Dem Senators Unenthusiastic About Adding Public Option To Reconciliation Fix

Dem Senators Unenthusiastic About Adding Public Option To Reconciliation Fix

Democratic senators have expressed little enthusiasm for adding a public option to the health care reform fix-it bill that is expected to pass the Senate on Thursday before a final vote in the House.

"Not in this bill, because we can't make any substantive changes, but down the road we will be debating that," Sen. Amy Klobuchar (D-Minn.) told the Huffington Post.

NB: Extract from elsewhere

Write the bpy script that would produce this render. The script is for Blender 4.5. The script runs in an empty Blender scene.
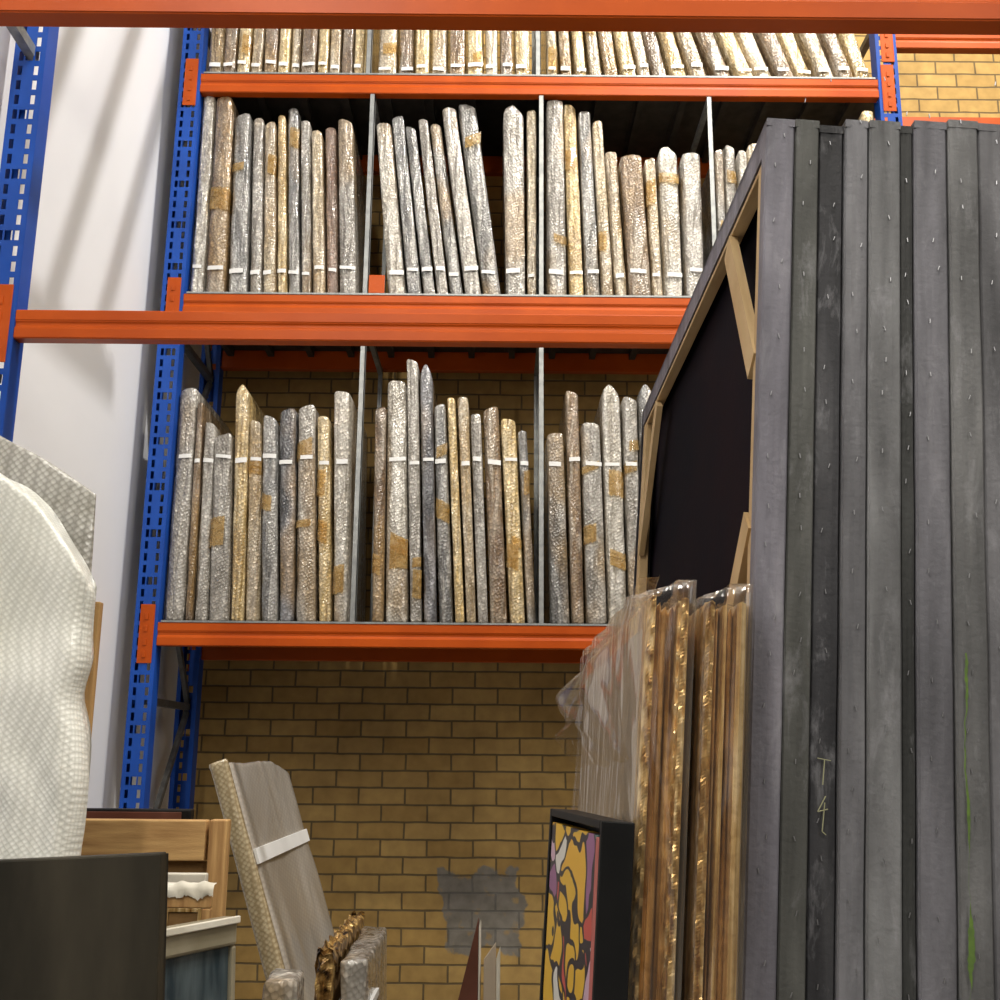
import bpy, math, random
from mathutils import Matrix, Vector, noise, Euler
random.seed(7)
S=bpy.context.scene
COL=S.collection
try:
    S.view_settings.view_transform='Standard'
except Exception: pass

# ------------------------------------------------------------------ materials
def newmat(name):
    m=bpy.data.materials.new(name); m.use_nodes=True
    nt=m.node_tree; b=nt.nodes['Principled BSDF']
    return m,nt,b
def ramp(nt,src,stops):
    r=nt.nodes.new('ShaderNodeValToRGB')
    e=r.color_ramp.elements
    while len(e)<len(stops): e.new(0.5)
    for i,(p,c) in enumerate(stops):
        e[i].position=p; e[i].color=(c[0],c[1],c[2],1) if len(c)==3 else c
    nt.links.new(src,r.inputs[0]); return r.outputs[0]
def coords(nt,scale=(1,1,1),rnd=True,rot=(0,0,0)):
    tc=nt.nodes.new('ShaderNodeTexCoord')
    mp=nt.nodes.new('ShaderNodeMapping'); mp.inputs['Scale'].default_value=scale; mp.inputs['Rotation'].default_value=rot
    if rnd:
        oi=nt.nodes.new('ShaderNodeObjectInfo')
        ml=nt.nodes.new('ShaderNodeVectorMath'); ml.operation='SCALE'
        cx=nt.nodes.new('ShaderNodeCombineXYZ')
        for i in range(3): nt.links.new(oi.outputs['Random'],cx.inputs[i])
        nt.links.new(cx.outputs[0],ml.inputs[0]); ml.inputs['Scale'].default_value=17.0
        ad=nt.nodes.new('ShaderNodeVectorMath'); ad.operation='ADD'
        nt.links.new(tc.outputs['Object'],ad.inputs[0]); nt.links.new(ml.outputs[0],ad.inputs[1])
        nt.links.new(ad.outputs[0],mp.inputs[0])
    else: nt.links.new(tc.outputs['Object'],mp.inputs[0])
    return mp.outputs[0]
def noisetex(nt,vec,scale,detail=3,dist=0.0,rough=.5):
    n=nt.nodes.new('ShaderNodeTexNoise'); n.inputs['Scale'].default_value=scale
    n.inputs['Detail'].default_value=detail; n.inputs['Distortion'].default_value=dist
    n.inputs['Roughness'].default_value=rough
    nt.links.new(vec,n.inputs['Vector']); return n.outputs[0]
def mix(nt,fac,a,b,mode='MIX'):
    m=nt.nodes.new('ShaderNodeMix'); m.data_type='RGBA'; m.blend_type=mode
    for s,v in ((0,fac),(6,a),(7,b)):
        if hasattr(v,'node'): nt.links.new(v,m.inputs[s])
        else: m.inputs[s].default_value=v if s==0 else (v[0],v[1],v[2],1)
    return m.outputs[2]
def bump(nt,h,strength,dist=.01,prev=None):
    b=nt.nodes.new('ShaderNodeBump'); b.inputs['Strength'].default_value=strength
    b.inputs['Distance'].default_value=dist
    nt.links.new(h,b.inputs['Height'])
    if prev is not None: nt.links.new(prev,b.inputs['Normal'])
    return b.outputs[0]
def simple(name,c,rough=.5,metal=0,c2=None,scale=8,stretch=(1,1,1),bmp=0.1,bscale=60,spec=.35):
    m,nt,b=newmat(name); v=coords(nt,stretch)
    if c2 is None: c2=tuple(x*.8 for x in c)
    n=noisetex(nt,v,scale,5)
    nt.links.new(ramp(nt,n,[(.35,c),(.68,c2)]),b.inputs['Base Color'])
    b.inputs['Roughness'].default_value=rough; b.inputs['Metallic'].default_value=metal
    b.inputs['Specular IOR Level'].default_value=spec
    if bmp: nt.links.new(bump(nt,noisetex(nt,v,bscale,3),bmp,.004),b.inputs['Normal'])
    return m
def vor(nt,v,scale,rnd):
    vo=nt.nodes.new('ShaderNodeTexVoronoi'); vo.inputs['Scale'].default_value=scale; vo.inputs['Randomness'].default_value=rnd
    nt.links.new(v,vo.inputs['Vector']); return vo
def wrapmat(name,c1,c2,haze=(.56,.54,.50),amt=.50,stripes=None,bub=84):
    """flat picture behind bubble wrap: contents, soft lengthwise film folds, faint individual bubbles; haze and glints painted into the colour"""
    k=.80
    c1=tuple(x*k for x in c1); c2=tuple(x*k for x in c2)
    m,nt,b=newmat(name); v=coords(nt,rot=(.3,.5,.4))
    base=ramp(nt,noisetex(nt,coords(nt,(1,1,.08)),16,2,.0),[(.44,c1),(.56,c2)])
    if stripes:
        w=nt.nodes.new('ShaderNodeTexWave'); w.inputs['Scale'].default_value=16; w.inputs['Distortion'].default_value=.2
        nt.links.new(coords(nt,(1,0,0)),w.inputs['Vector'])
        base=mix(nt,w.outputs['Fac'],base,tuple(x*.85 for x in stripes))
    fold=noisetex(nt,coords(nt,(1,1,.16),rot=(0,.10,0)),22,3,.9,.45)
    cr=ramp(nt,fold,[(.45,(0,0,0)),(.62,(amt,)*3)])
    col=mix(nt,cr,base,haze)  # whitish streaks along the folds: film highlights painted into the colour
    br=ramp(nt,noisetex(nt,coords(nt,(1,1,.5)),3.0,2,.2),[(.55,(0,0,0)),(.62,(.5,.5,.5))])
    col=mix(nt,br,col,(.33,.20,.06))
    vo=vor(nt,v,bub,.4)
    sc=nt.nodes.new('ShaderNodeSeparateColor'); nt.links.new(vo.outputs['Color'],sc.inputs[0])
    glint=ramp(nt,sc.outputs[0],[(.0,(.70,.69,.67)),(.5,(.95,.95,.95)),(.82,(1.08,1.08,1.08)),(.95,(1.6,1.6,1.6))])  # random bright cells: bubble glints painted into the base colour
    col=mix(nt,.85,col,glint,'MULTIPLY')
    dk=ramp(nt,vo.outputs['Distance'],[(.3,(1.05,1.05,1.05)),(.75,(.60,.58,.55))])
    col=mix(nt,.7,col,dk,'MULTIPLY')
    nt.links.new(col,b.inputs['Base Color'])
    b.inputs['Roughness'].default_value=.28
    b.inputs['Specular IOR Level'].default_value=.6
    b.inputs['Metallic'].default_value=.1
    b.inputs['Coat Weight'].default_value=1.0; b.inputs['Coat Roughness'].default_value=.09
    n1=bump(nt,fold,.75,.022)
    n2=bump(nt,vo.outputs['Distance'],.52,.0045,n1)
    nt.links.new(n2,b.inputs['Normal']); nt.links.new(n2,b.inputs['Coat Normal'])
    return m
M={}
M['silver']=wrapmat('wrap_silver',(.44,.41,.36),(.27,.245,.21))
M['grey']=wrapmat('wrap_grey',(.28,.28,.275),(.14,.135,.125))
M['dark']=wrapmat('wrap_dark',(.12,.12,.13),(.045,.045,.05),(.44,.44,.46))
M['gold']=wrapmat('wrap_gold',(.66,.48,.20),(.42,.28,.10),(.72,.63,.44),.45,(.74,.56,.28))
M['beige']=wrapmat('wrap_beige',(.60,.49,.32),(.38,.28,.16),(.66,.60,.50),.45)
M['brown']=wrapmat('wrap_brown',(.31,.21,.12),(.17,.105,.055),(.50,.45,.37),.45)
M['pink']=wrapmat('wrap_pink',(.36,.22,.16),(.24,.14,.09),(.45,.36,.30),.35)
M['pale']=wrapmat('wrap_pale',(.64,.60,.52),(.44,.40,.33),(.74,.72,.67),.55)
M['label']=simple('white_label',(.82,.82,.80),.5,c2=(.74,.74,.72),bmp=0)
M['orange']=simple('orange_paint',(.50,.080,.004),.40,c2=(.41,.060,.003),scale=5,bmp=.05,spec=.2)
M['blue']=simple('blue_paint',(.010,.075,.40),.4,c2=(.008,.055,.30),scale=5,bmp=.03,spec=.25)
M['galv']=simple('galvanised_steel',(.34,.35,.34),.45,.5,c2=(.23,.24,.24),scale=30,bmp=.05)
M['bracem']=simple('dull_steel_brace',(.17,.17,.17),.5,.4,c2=(.11,.11,.11),scale=30,bmp=.05)
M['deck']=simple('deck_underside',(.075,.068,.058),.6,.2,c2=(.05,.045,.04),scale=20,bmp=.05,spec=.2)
M['wood']=simple('pale_wood',(.60,.37,.15),.6,c2=(.36,.19,.07),scale=5,stretch=(16,16,1.2),bmp=.2)
M['woodh']=simple('pale_wood_horizontal',(.62,.39,.16),.6,c2=(.34,.18,.065),scale=4,stretch=(1.6,16,16),bmp=.2)
M['barwood']=simple('stretcher_wood',(.56,.40,.21),.6,c2=(.45,.30,.14),scale=6,stretch=(10,1,1),bmp=.1)
M['blackp']=simple('black_lacquer',(.008,.008,.008),.45,c2=(.013,.013,.013),bmp=.03,spec=.15)
M['olive']=simple('olive_moulding',(.40,.36,.26),.3,.3,c2=(.27,.24,.16),bmp=.05)
M['cream']=simple('cream_cloth',(.78,.75,.66),.8,c2=(.6,.56,.46),bmp=.4,bscale=40)
M['umber']=simple('umber_canvas',(.26,.15,.06),.8,c2=(.14,.08,.03),bmp=.3,bscale=80,spec=.15)
M['red']=simple('red_strip',(.50,.14,.12),.5)
M['backcard']=simple('backing_card',(.52,.43,.33),.6,c2=(.42,.34,.25),scale=3,spec=.3)
M['maroon']=simple('maroon_board',(.16,.055,.035),.5,c2=(.10,.035,.02))
def tapemat():
    m,nt,b=newmat('brown_packing_tape'); out=nt.nodes['Material Output']; v=coords(nt)
    nt.links.new(ramp(nt,noisetex(nt,v,35,4,1.0),[(.35,(.32,.18,.04)),(.65,(.50,.34,.14))]),b.inputs['Base Color'])
    b.inputs['Roughness'].default_value=.2; b.inputs['Coat Weight'].default_value=.6
    nt.links.new(bump(nt,noisetex(nt,v,40,3),.5,.006),b.inputs['Normal'])
    tr=nt.nodes.new('ShaderNodeBsdfTransparent'); tr.inputs[0].default_value=(1,.85,.6,1)
    ms=nt.nodes.new('ShaderNodeMixShader')
    nt.links.new(ramp(nt,noisetex(nt,v,22,3,.8),[(.35,(.2,)*3),(.65,(.75,)*3)]),ms.inputs[0])
    nt.links.new(tr.outputs[0],ms.inputs[1]); nt.links.new(b.outputs[0],ms.inputs[2]); nt.links.new(ms.outputs[0],out.inputs['Surface'])
    return m
M['tape']=tapemat()
def wall_white():
    m,nt,b=newmat('white_plaster'); v=coords(nt,rnd=False)
    nt.links.new(ramp(nt,noisetex(nt,v,1.2,4),[(.3,(.86,.86,.87)),(.7,(.81,.81,.83))]),b.inputs['Base Color'])
    b.inputs['Roughness'].default_value=.6
    nt.links.new(bump(nt,noisetex(nt,v,25,4),.08,.01),b.inputs['Normal'])
    return m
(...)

The plan was for the Senate simply to approve the "reconciliation" measure unchanged from the version passed by the House on Sunday. Making any changes requires the bill to go back to the House for yet another vote. Hoping to avoid that, Democratic leadership urged caucus members to vote against every amendment -- even tempting ones, such as one that provided a public option -- as Republicans planned to delay the process with an amendment "vote-a-rama."

The obstacle to the public plan when health care reform passed the Senate in December was the need for a 60 vote supermajority to break a filibuster. Under the reconciliation process, amendments require a simple 50-vote majority and a vice presidential tie-breaker to pass. It's possible that Democrats could, in fact, muster the votes.

And now, for mind-numbingly arcane parliamentary reasons, the reconciliation bill will have to go back to the House after all.

So why not go ahead and see if a public option amendment can muster 50 votes? "Oh, we'll have to see here," said Sen. Debbie Stabenow (D-Mich.) before entering the Senate chamber. "We'll have to see."

Asked about adding a public option through reconciliation when passing the 2011 budget, Senate Budget Committee Chairman Kent Conrad (D-N.D.) didn't want to talk about it.

"I'd be unwilling to kick up dust on some new matter before we've resolved this one," he told reporters.